THE Orokolo Bay iron sands project in Papua New Guinea's Gulf is simple, low-capital expenditure (capex) and financially robust, with multiple product revenue streams, says Mayur Resources Ltd.
Mayur Resources’ iron and industrial sands portfolio in PNG are held by Mayur Iron.
Mayur Resources released its annual report last week.
According to a definitive feasibility study (DFS), the project would produce a post-tax (real) net present value of US$131 million (about K459.8 million) (10 per cent discount rate) and an IRR (internal rate of return) of 103.7 per cent.

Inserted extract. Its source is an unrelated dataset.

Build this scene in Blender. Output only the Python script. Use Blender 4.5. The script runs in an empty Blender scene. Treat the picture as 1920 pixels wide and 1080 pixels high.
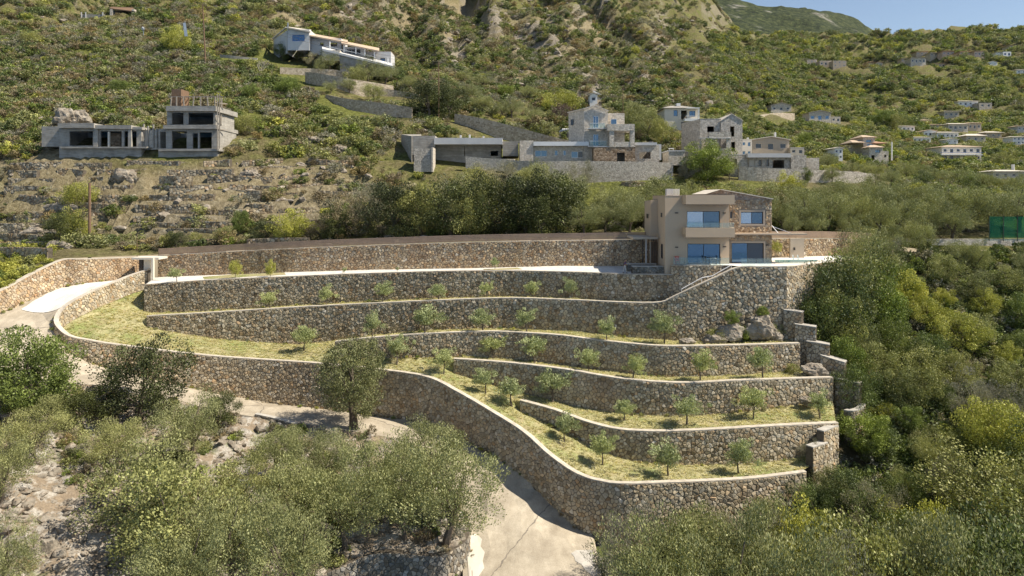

An operational design with an initial capex of US$20.5 million (about K71.9 million) has been calculated to establish a simple near surface mining operation that is forecast to produce 0.5mtpa (million tonnes per annum) of titano-magnetite, 1mtpa of construction sand and up to 10ktpa (kilo tonnes per annum) of zircon-rich heavy mineral concentrate.
The report stated that site enabling works have begun in Orokolo Bay and off-take discussions remain ongoing, with the focus being on high value magnetite into the Asian market. It stated that a 25-year environmental permit issued by the Conservation Environment Protection Authority was in place for Orokolo Bay which was expected to leave a lasting positive legacy for local landowners through the proposed post-mining sustainability land use initiative of a mechanised sago plantation.
For the Amazon Bay in Central project, it had significant potential for three high value product streams: vanadium, titanium and iron.“Given the large amount of historic work that has been undertaken by previous explorers at Amazon Bay over many years, we see this as an advanced exploration project’ bringing development synergies with Orokolo Bay.”
Previous exploration focused on Amazon Bay as a magnetite resource without fully pursuing its titanium and significant vanadium potential.